Bill and Melinda Gates released their annual foundation letter on Tuesday in which they revealed the superpowers they wished they had: more time, more energy.

Yes, even the richest people in the world desire things they can’t have. Bill and Melinda were thinking about superpowers after being asked a bunch of stuff by some high school students in Kentucky, they explained in the letter.

To talk about the letter, and the upcoming goals they have for their foundation, the couple did a live Q&A on YouTube with author and YouTube star, John Green.

Green had an even bigger question for the Gates: who were their favorite superheroes? 

Melinda’s superhero is Wonder Woman. “I loved that she had those big, huge, bracelets. And she had this lasso of truth. Any man that she lassoed with her lasso of truth who was a bad guy, he had to tell the truth. I thought that was pretty great.”

As for Bill, he’s all in for Superman because “he had a lot of powers. He wasn’t one that could do just one little thing and tried to fit that in. He could fly, he could see through walls, he was very strong guy.”

But there’s a bigger moral to the story.

Later, an audience member asked the Gates how they don’t get overwhelmed by all the people in need and the difficult problems their foundation takes on — for example, how do the Gates cope with not having enough time or energy.

Gates had a great answer: think about what you can and are doing, not about what you can’t do. 

He said:

“If you only think of it in the negative sense of ‘oh, you should feel bad about this, and why do you have so much when people don’t have these other things,’ that kind of puts people off. And yet if you say, ‘hey this is improving and you can accelerate that change,’ then they get a sense of, ‘I want to be part of that.'”

Gates says the foundation also has focus, mostly on health, and it does a lot of measurement of its programs.

Equally importantly, Gates makes many trips to visit the people they are helping, and the ones he couldn’t help.

For instance, he “met the last kid in India that was paralyzed from polio.

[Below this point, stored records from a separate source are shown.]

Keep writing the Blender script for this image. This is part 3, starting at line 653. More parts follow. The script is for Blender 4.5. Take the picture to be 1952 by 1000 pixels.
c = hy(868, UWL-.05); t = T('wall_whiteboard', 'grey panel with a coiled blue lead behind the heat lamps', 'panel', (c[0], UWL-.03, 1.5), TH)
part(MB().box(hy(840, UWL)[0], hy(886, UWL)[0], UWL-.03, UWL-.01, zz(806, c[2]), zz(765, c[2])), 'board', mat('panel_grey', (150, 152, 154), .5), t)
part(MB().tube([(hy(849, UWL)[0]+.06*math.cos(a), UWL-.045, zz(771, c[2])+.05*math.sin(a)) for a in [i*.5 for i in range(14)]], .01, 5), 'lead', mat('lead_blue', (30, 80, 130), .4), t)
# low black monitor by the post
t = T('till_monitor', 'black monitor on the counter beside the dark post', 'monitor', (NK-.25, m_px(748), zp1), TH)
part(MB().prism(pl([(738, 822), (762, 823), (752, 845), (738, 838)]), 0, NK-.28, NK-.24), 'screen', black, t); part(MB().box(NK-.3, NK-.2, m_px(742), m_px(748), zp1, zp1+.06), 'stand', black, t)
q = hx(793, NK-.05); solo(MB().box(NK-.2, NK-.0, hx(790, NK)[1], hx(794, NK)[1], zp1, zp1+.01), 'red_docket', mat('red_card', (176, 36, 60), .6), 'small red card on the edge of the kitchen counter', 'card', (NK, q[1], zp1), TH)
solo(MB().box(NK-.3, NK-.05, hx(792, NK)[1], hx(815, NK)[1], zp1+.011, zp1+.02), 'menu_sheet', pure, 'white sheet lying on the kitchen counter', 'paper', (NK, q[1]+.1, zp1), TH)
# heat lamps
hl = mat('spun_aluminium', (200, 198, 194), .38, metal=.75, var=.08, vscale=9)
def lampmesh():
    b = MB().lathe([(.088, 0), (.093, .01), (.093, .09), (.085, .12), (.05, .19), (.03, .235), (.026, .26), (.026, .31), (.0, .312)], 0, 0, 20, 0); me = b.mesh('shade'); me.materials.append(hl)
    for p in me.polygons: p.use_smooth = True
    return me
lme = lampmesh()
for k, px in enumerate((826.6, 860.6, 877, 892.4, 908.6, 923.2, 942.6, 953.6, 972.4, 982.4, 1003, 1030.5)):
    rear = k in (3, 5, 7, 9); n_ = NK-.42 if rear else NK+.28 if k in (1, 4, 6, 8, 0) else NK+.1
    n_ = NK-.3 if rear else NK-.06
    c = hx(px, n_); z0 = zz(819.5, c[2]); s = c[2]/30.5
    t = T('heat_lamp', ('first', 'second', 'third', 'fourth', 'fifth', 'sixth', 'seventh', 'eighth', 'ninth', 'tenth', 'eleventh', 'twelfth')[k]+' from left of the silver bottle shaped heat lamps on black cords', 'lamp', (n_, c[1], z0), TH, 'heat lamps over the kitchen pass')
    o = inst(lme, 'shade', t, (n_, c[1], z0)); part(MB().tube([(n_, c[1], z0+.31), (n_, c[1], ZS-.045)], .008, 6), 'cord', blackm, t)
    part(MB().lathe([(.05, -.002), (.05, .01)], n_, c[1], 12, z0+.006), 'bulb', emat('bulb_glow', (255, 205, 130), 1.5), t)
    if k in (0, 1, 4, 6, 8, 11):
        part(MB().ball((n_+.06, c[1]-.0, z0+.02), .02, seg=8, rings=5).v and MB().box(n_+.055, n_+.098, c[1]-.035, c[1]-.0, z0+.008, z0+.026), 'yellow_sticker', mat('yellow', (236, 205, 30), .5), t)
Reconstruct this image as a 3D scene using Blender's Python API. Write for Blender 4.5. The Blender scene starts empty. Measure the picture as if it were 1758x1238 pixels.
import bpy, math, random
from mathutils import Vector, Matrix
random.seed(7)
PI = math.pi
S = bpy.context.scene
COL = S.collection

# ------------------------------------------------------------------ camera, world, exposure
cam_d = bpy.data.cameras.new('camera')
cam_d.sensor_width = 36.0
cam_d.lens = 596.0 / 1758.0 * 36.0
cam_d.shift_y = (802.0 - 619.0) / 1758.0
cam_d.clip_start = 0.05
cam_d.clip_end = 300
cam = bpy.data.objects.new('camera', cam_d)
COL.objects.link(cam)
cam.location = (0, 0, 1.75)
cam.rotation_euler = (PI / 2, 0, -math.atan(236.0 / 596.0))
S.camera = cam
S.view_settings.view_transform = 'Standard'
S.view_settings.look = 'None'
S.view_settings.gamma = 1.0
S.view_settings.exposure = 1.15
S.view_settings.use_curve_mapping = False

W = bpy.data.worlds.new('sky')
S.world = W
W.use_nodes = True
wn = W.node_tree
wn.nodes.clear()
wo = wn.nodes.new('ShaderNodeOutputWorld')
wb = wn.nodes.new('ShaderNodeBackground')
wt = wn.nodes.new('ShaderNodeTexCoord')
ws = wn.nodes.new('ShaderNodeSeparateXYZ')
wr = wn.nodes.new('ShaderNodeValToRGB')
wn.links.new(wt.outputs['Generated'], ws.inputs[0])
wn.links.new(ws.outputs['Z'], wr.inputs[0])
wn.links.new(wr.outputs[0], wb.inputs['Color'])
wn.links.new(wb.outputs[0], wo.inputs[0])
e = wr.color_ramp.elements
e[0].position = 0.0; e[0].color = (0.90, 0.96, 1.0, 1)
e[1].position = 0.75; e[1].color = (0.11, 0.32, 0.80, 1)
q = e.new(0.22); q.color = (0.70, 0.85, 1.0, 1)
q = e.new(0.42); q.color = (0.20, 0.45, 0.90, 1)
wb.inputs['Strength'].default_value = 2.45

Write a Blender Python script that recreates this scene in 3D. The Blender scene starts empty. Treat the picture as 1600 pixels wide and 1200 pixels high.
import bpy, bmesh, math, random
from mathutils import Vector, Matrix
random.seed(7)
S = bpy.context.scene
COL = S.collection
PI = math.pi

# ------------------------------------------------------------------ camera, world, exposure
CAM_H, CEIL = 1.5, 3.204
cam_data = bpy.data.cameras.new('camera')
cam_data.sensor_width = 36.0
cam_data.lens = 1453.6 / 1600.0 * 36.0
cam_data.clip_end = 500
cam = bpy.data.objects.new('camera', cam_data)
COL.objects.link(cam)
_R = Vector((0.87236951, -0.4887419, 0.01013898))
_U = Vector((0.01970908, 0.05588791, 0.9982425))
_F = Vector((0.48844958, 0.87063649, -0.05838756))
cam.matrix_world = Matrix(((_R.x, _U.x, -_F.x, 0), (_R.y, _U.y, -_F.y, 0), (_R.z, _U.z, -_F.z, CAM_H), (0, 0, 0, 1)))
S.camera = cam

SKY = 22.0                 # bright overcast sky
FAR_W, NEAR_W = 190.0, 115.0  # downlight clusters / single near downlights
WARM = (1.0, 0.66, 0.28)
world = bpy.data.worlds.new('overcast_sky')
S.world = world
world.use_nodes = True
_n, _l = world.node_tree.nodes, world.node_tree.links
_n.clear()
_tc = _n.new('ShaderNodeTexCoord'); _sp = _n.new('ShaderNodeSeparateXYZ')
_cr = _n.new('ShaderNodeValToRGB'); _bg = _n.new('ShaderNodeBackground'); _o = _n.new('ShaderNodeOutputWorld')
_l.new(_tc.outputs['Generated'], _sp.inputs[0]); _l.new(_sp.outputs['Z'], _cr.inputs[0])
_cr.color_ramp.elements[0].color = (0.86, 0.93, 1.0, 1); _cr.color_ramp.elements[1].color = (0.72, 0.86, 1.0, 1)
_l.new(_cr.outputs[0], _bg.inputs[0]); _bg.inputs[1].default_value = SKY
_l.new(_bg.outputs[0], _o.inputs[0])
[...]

It’s a very sad story, because that kid growing up will have a lot of limits. But this was the last kid in India who got polio. Now, we’re down to the last countries, Pakistan and Afghanistan, and hopefully, either this year or next, the last cases in the world,” he said.

So having “bold goals” with a sense of “progress and optimism. That helps you not despair at knowing there’s so much to get done.”

Gates is using this combo (optimism, measurement, a focus on progress and reality checks with the people impacted) to cure the world of polio. But the same advice can be applied to any area in our lives where the goal is big and hard and it’s easy to get discouraged.